Before we dive into the various technologies to address these challenges, let's look at some common attributes of data that risk management requires:

  • Detail: It is no longer sufficient to analyze aggregate data. Detailed transactional and position data is a key component of risk analysis so that ad-hoc aggregates appropriate to any market situation can be created.
  • Complete: Risk officers now know that notional size of a position is no guide to the amount of risk contained in it. The goal now is to achieve 100% coverage of all positions of the firm, no less.
  • Timely: This has always been a requirement, but has now been exacerbated by rapidly moving markets. Bluntly put, firms are now willing to pay big bucks for up to-date analysis.

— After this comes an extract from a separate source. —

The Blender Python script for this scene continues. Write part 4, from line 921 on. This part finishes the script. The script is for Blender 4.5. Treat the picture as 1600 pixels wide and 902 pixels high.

  • Integrity: The correctness of data is of course table stakes in risk management - garbage-in-garbage-out.
While these attributes characterize input data, data processing is also critical. Analysis of risk data can be classified in the following ways:

  1. Data Processing: Data can be transformed via calculation to create derived values. VaR calculations and Monte Carlo simulation are a good example - risk analysis contains a plethora of such types of processing.
  2. Ad-hoc Querying Data: Risk managers need to interrogate the base and derived data from various perspectives in order to form and prove (or disprove) theories about emerging threats.
  3. Canned Reports: Periodic fixed reports are of course a staple of risk management and are depended upon by management and regulators alike.
All these types of analyses are confusingly lumped into the category of risk analytics - making it easy to fall into the trap of viewing a particular technology as the cure-all only to realize that it only addressed part of the problem. In an attempt to clear up this confusion, my next few postings will examine how emerging data management technologies can be best used for risk analysis.